■ **Scene script records**
= = = = = = =

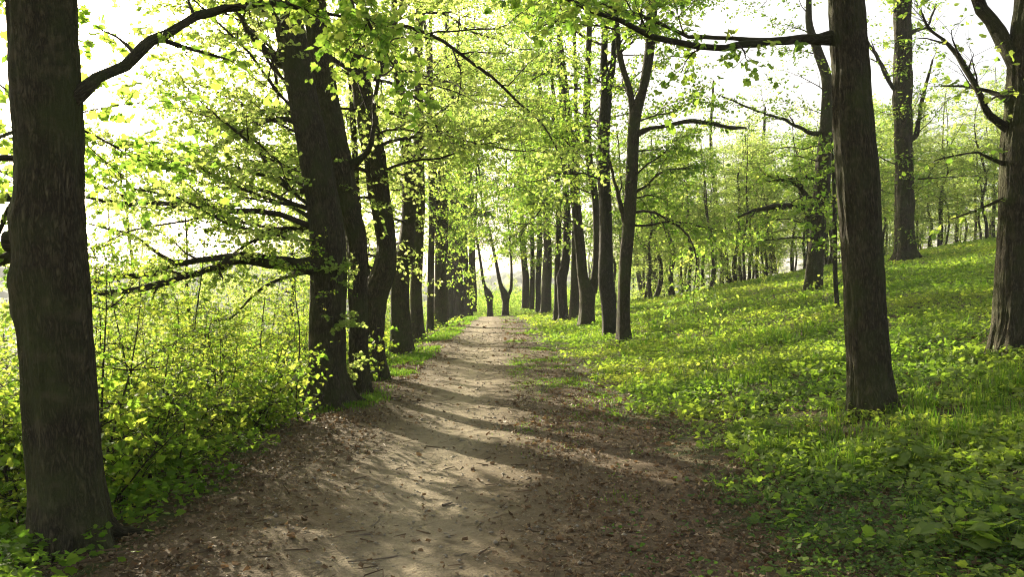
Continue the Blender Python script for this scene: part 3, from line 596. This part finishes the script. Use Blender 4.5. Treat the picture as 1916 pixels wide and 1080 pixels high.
s3 = stem_px([(548, 1520, 31), (480, 1526, 28), (425, 1530, 28), (350, 1538, 28), (300, 1541, 27), (230, 1547, 24), (150, 1547, 20), (100, 1532, 18), (50, 1515, 14), (0, 1513, 11)], Y, 16)
tree('linden_tree', 'dark bowed tree with leafy shoots, standing just behind the column-like trunk', [s3],
     [dict(z0=10.5, z1=15, n=5, L=4.0), dict(z0=3.5, z1=10, n=7, L=2.2, az=(-60, 90), up=.4, nch={2: 6, 1: 6})], SG, seed=33, segs=24, step=.14, lump=.045, flare=.2, tmpl=LEAF_KITE, leaf=.1, per=5,
     boughs=[dict(p=[(1525, 415, Y, 16), (1512, 400, Y, 13), (1500, 388, Y - .2, 11), (1470, 384, Y - .4, 10), (1440, 387, Y - .6, 8), (1410, 395, Y - .8, 6), (1380, 405, Y - 1, 4)], n=7, L=1.4),
             dict(p=[(1528, 395, Y, 15), (1517, 380, Y, 12), (1505, 358, Y - .1, 11), (1488, 345, Y - .2, 9), (1465, 338, Y - .4, 6), (1430, 325, Y - .6, 4)], n=7, L=1.6),
             dict(p=[(1530, 330, Y, 8), (1515, 332, Y, 6), (1480, 333, Y - .2, 4), (1440, 340, Y - .3, 3)], n=6, L=1.2),
             dict(p=[(1540, 250, Y, 9), (1512, 247, Y, 7), (1470, 225, Y - .2, 6), (1410, 205, Y - .4, 4), (1350, 180, Y - .5, 3)], n=8, L=1.5),
             dict(p=[(1535, 440, Y, 5), (1520, 445, Y - .3, 4), (1480, 446, Y - .6, 3), (1430, 450, Y - .8, 2)], n=7, L=1, lev=1)])
Y = Yb(1690, 492)
s5 = stem_px([(494, 1692, 42), (450, 1692, 37), (400, 1692, 35), (350, 1692, 32), (250, 1691, 33), (150, 1689, 31), (0, 1688, 27)], Y, 18)
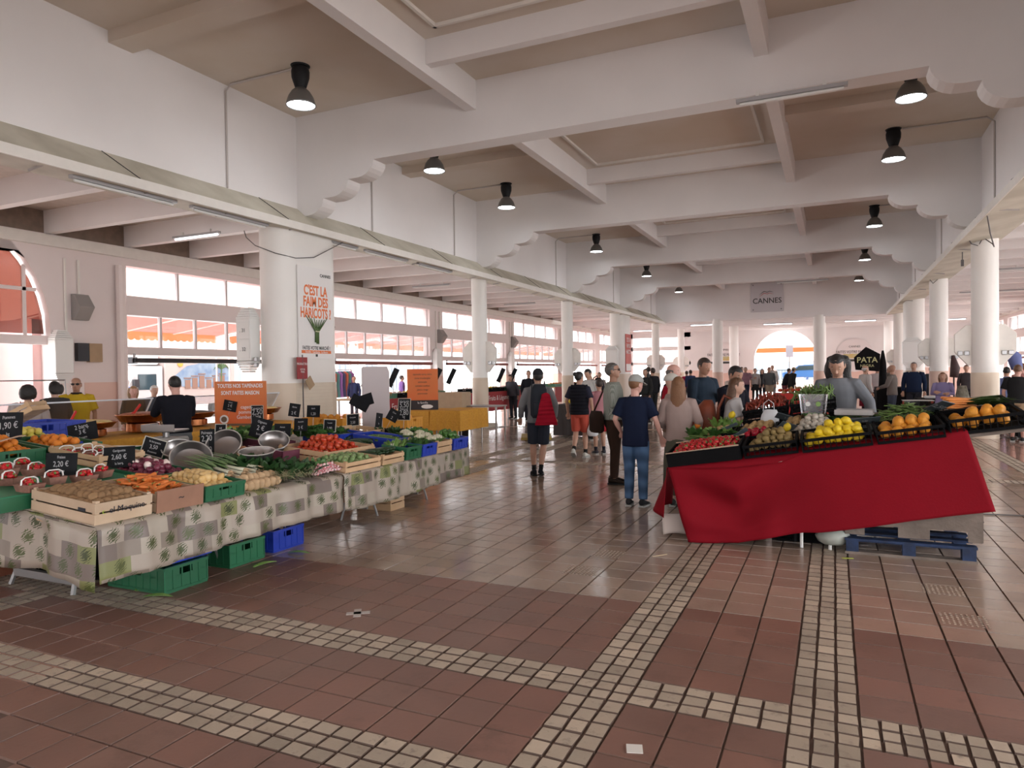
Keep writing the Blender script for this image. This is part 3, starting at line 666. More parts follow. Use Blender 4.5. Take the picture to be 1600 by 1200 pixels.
for k in range(6):
    nth = ['first', 'second', 'third', 'fourth', 'fifth', 'sixth'][k]
    awning(OWL - .4, 11.6 + 7.8 * k, 19.0 + 7.8 * k, 1, f'red street awning with orange valance outside the {nth} street-side window')
for k in range(3): awning(OWR + .4, 19.4 + 7.8 * k, 26.8 + 7.8 * k, -1, f'red awning with orange valance outside the {["first","second","third"][k]} visible inner aisle window')
t = thing('awning', 'wide orange awning seen through the top of the far archway', 'awning', (-3.4, 62, 0))
MB().add([(-5, -2.6, 5.4), (5, -2.6, 5.4), (5, 5, 3.5), (-5, 5, 3.5)], [(0, 1, 2, 3)]).build('canopy', sailcloth('awning_cream', (.86, .74, .64)), t); MB().bb(-5, 5, 4.98, 5.0, 3.1, 3.52).build('valance', awo, t)
for x in (-4.9, 4.9): mb = MB(); mb.tube([(x, 4.9, 0), (x, 4.9, 3.6)], .04, 6); mb.build('post', whitep, t)
# buildings across the street
bw = mat('far_facade', (.80, .74, .70), .8, var=.06, scale=.3); bp_ = mat('far_facade_pink', (.80, .60, .55), .8, var=.06, scale=.3); dg = mat('far_pane', (.22, .26, .30), .2)
def building(x, y0, y1, h, m, label, axis='x', sg=1):
    t = thing('building', label, 'building', (x, y0, 0) if axis == 'x' else (y0, x, 0), 0 if axis == 'x' else -PI / 2)
    L_ = y1 - y0; W = -3 * sg
    MB().bb(min(0, W), max(0, W), 0, L_, 0, h).build('wall', m, t)
    n = int(L_ / 3)
    for k in range(n):
        for f in range(1):
            yy = (k + .5) * L_ / n; z0 = .3 + 3.2 * f; hh = 2.2 if f == 0 else 1.6
            fr = MB().bb(-.03, .05 * 1, yy - .75, yy + .75, z0, z0 + hh)
            if sg < 0: pass
            o = fr.build('window', mull if f else dg, t); MB().bb(-.05, .08, yy - .62, yy - .04, z0 + .12, z0 + hh - .1).build('pane', dg, o); MB().bb(-.05, .08, yy + .04, yy + .62, z0 + .12, z0 + hh - .1).build('pane', dg, o)
building(-33, 2, 17, 10, bw, 'pale building across the street behind the white van')
building(-33, 18, 33, 12, bp_, 'pink shuttered building across the street beyond the van')
building(-33, 34, 54, 10, bw, 'long pale building across the street towards the far end')
building(22, 20, 60, 10, bw, 'pale building beyond the inner aisle windows', sg=-1)
building(90, -22, 14, 12, bp_, 'pale pink building seen through the far archway', axis='y')
# white van with painted body
vw = mat('van_white', (.42, .41, .41), .3, coat=.4)  # white darkened to grey, standing for the shade the van is in
v = thing('van', 'white refrigerated van with a painted seaside scene on its box', 'van', (-24.5, 18.3, -.02), -PI / 2 + PI)
# local x = along street, y = toward the hall after rotation
def vbox(a, b, z0, z1, nm, m_, y0=-.95, y1=.95, bv=.03): return MB().bb(a, b, y0, y1, z0, z1).build(nm, m_, v, bevel=bv)
v.rotation_euler = (0, 0, PI / 2)      # local x -> world y, local -y -> world +x
vbox(.9, 4.4, .55, 2.55, 'cargo_box', mat('van_pink', (.40, .32, .30), .5))  # box colour darkened too, shade put into the paint
mb = MB(); prof = [(-1.0, .35), (-1.05, 1.0), (-.85, 1.15), (-.3, 1.95), (0, 2.1), (.85, 2.1), (.85, .35)]
mb.prism([(p[0], p[1]) for p in prof], 1.84, Matrix(((1, 0, 0, 0), (0, 0, 1, -.92), (0, 1, 0, 0), (0, 0, 0, 1)))); mb.build('cab', vw, v, bevel=.04)
MB().bb(-.25, .55, -.94, -.9, 1.2, 1.8).build('side_window', mat('dark_glass', (.03, .05, .06), .08), v, bevel=.02)
MB().bb(.0, .85, -.7, .7, 2.15, 2.55).build('cooling_unit', whitep, v, bevel=.05); MB().bb(-.02, .0, -.6, .6, 2.2, 2.45).build('grille', darkm, v)
MB().bb(-.5, -.3, -1.08, -.95, 1.3, 1.6).build('mirror', darkm, v)
for x in (-.3, 3.5):
    w_ = MB().lathe([(.36, -.12), (.37, -.1), (.37, .1), (.36, .12)], 20, M=Matrix.Translation((x, -.82, .37)) @ Matrix.Rotation(PI / 2, 4, 'X')).build('wheel', mat('tyre', (.02, .02, .02), .8), v); MB().lathe([(.2, 0), (.2, .03)], 16, M=Matrix.Translation((x, -.94, .37)) @ Matrix.Rotation(PI / 2, 4, 'X')).build('hub', greym, w_)
bl = mat('mural_blue', (.12, .18, .28), .6, col2=(.22, .28, .34), scale=3); ln = mat('mural_brown', (.20, .11, .08), .7)
MB().add([(1.4, -.965, 1.3), (4.1, -.965, 1.2), (4.15, -.965, 2.0), (3.0, -.965, 2.3), (1.9, -.965, 2.1), (1.3, -.965, 1.7)], [(0, 1, 2, 3, 4, 5)]).build('mural_sky', bl, v, solid=.01)
mu = MB()
for k in range(6): mu.bb(1.8 + .35 * k, 2.05 + .35 * k, -.985, -.97, 1.2, 1.55 + .08 * (k % 3)); mu.bb(1.75 + .35 * k, 2.1 + .35 * k, -.99, -.97, 1.6 + .08 * (k % 3), 1.64 + .08 * (k % 3))
tag(mu.build('mural_houses', ln, v), kind='stuff')
mu = MB(); mu.tube([(3.6, -.98, 1.3), (3.65, -.98, 2.0)], .03, 5)
for k in range(9): a = PI * k / 8; mu.tube([(3.65, -.985, 2.0), (3.65 + .25 * math.cos(a), -.985, 2.1 + .12 * math.sin(a)), (3.65 + .42 * math.cos(a), -.985, 1.95 + .15 * math.sin(a))], [.03, .03, .005], 4)
mu.build('mural_palm', mat('mural_green', (.07, .12, .05), .7), v); MB().ball((1.6, -.97, 2.2), (.14, .01, .14)).build('mural_sun', mat('mural_sun', (.42, .28, .05), .6), v)
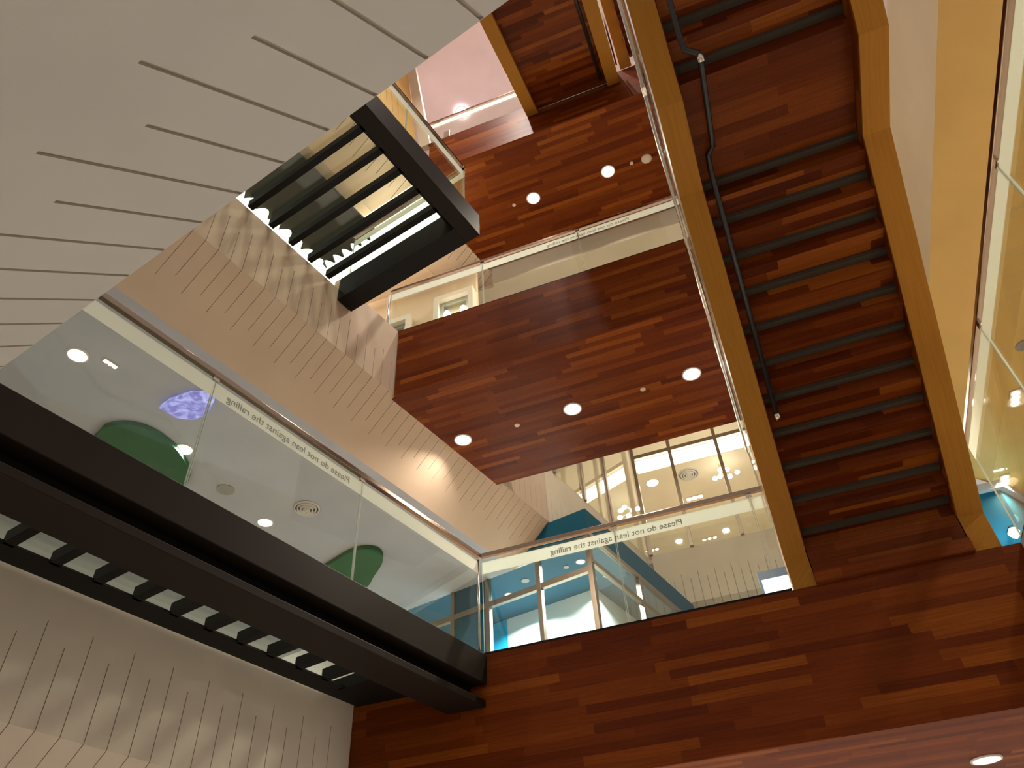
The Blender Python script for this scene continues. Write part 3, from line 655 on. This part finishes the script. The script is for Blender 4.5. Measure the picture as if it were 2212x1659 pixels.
# dark canopy with scalloped rim hung under that ceiling
mb = MB(); pts = []
def scal(p0, p1, n_, amp):
    o_ = []; d_ = Vector(p1)-Vector(p0); nn = Vector((d_.y, -d_.x)).normalized()
    for i in range(n_*6):
        f = i/(n_*6); ph = (f*n_) % 1; o_.append(Vector(p0) + d_*f + nn*amp*(abs(math.sin(math.pi*ph))-.4))
    return o_
ring = scal((-7.78, 1.3), (-7.78, 6.05), 17, .17) + scal((-7.78, 6.05), (-6.42, 6.05), 6, .17) + [Vector((-6.42, 6.05)), Vector((-6.42, 1.3))]
mb.prism([U(p[0], p[1], 11.98) for p in ring], (0, 0, .06)); obj('scalloped_canopy', mb, M['banner'], label='dark canopy with a scalloped rim above the black bridge', cat='canopy')

# unseen lamps added in the roof to light the balcony faces
for xx, yy, lab in ((-2.4, 4.2, 'left far'), (-.9, 4.6, 'right far'), (-2.0, 1.6, 'left near'), (-.6, 1.8, 'right near')):
    downlight(X(xx, yy, ZR), 'added unseen downlight in the pink roof high over the void, %s one of four' % lab, 'lamps in the pink ceiling', LAMP['roof'], .16, col=(1, .88, .78), spread=2.0)
# ------------------------------------------------------------------ top storey and right end
downlight(X(-3.81, 8.90, ZR-.03), 'bright lamp in the pink ceiling above the top railing', 'lamps in the pink ceiling', LAMP['upper'], .16, col=(1, .86, .95))
b = MB(); b.prism([X(-3.98, YF, 14.05), X(-3.75, YF, 14.05), X(-4.32, YF, ZR), X(-4.52, YF, ZR)], (0, .12, 0)); obj('trim_1', b, M['cream'], label='pale leaning trim between amber wall and pink ceiling', kind='structure')
b = MB(); b.poly
bw = MB(GX); bw.prism([X(2.3, 12.2, ZA), X(3.95, 12.2, ZA), X(6.2, 15.4, ZA), X(6.0, 15.6, ZA), X(3.9, 12.35, ZA), X(2.3, 12.35, ZA)], (0, 0, 3.30)); obj('wall_back', bw, M['blue'], label='petrol blue wall at the right end behind the stair foot', kind='structure')
bw = MB(GX); bw.prism([X(2.3, 12.12, 6.61), X(4.0, 12.12, 6.61), X(6.3, 15.4, 6.61), X(6.1, 15.6, 6.61), X(3.9, 12.36, 6.61), X(2.3, 12.36, 6.61)], (0, 0, .13)); obj('trim_2', bw, M['ceil'], label='grey band between blue wall and amber ceiling', kind='structure')
t = thing('wall_spotlight', X(3.74, 12.05, 5.66), 'cyan glowing spotlight on the blue wall, right edge', 'light')
b = MB(); b.lathe([(.001, .02), (.05, .0), (.085, -.06), (.06, -.12), (.001, -.17)], X(3.76, 12.02, 5.84), 16); smooth(obj('lamp', b, M['cyanlamp'], t))
b = MB(); b.box((3.73, 12.0, 5.85), (3.79, 12.195, 5.89)); obj('bracket', b, M['dark'], t)
l = D.lights.new('bulb', 'POINT'); l.energy = 14; l.color = (.35, .95, 1); l.shadow_soft_size = .08; o = D.objects.new('bulb', l); COL.objects.link(o); o.parent = t; o.location = (0, -.25, .22)
# lit screen by the stair foot
t = thing('display_screen', X(.35, 11.0, 3.31), 'bright blue-white screen in a navy frame beside the stair foot', 'screen')
b = MB(); b.box((.0, 11.0, 4.93), (.75, 11.08, 5.52)); obj('frame', b, M['screenframe'], t, bevel=.01)
b = MB(); b.box((.04, 10.985, 5.02), (.71, 11.0, 5.37)); obj('screen_face', b, M['screen'], t)
b = MB(); b.tube([X(.37, 11.04, 3.31), X(.37, 11.04, 4.93)], .025); obj('stand', b, M['steel'], t)
b = MB(); b.box((-.75, 11.1, 3.31), (1.6, 11.2, 5.20)); obj('counter_panel', b, M['bluetop'], label='dark blue low panel behind the lit screen', cat='panel')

= = = = = = =

■ **TASK INSTRUCTIONS**
Filter the listing above for the string "Blender" and copy every matching line.

■ **FINISHED ANSWER**
Continue the Blender Python script for this scene: part 3, from line 596. This part finishes the script. Use Blender 4.5. Treat the picture as 1916 pixels wide and 1080 pixels high.
Keep writing the Blender script for this image. This is part 3, starting at line 666. More parts follow. Use Blender 4.5. Take the picture to be 1600 by 1200 pixels.
The Blender Python script for this scene continues. Write part 3, from line 655 on. This part finishes the script. The script is for Blender 4.5. Measure the picture as if it were 2212x1659 pixels.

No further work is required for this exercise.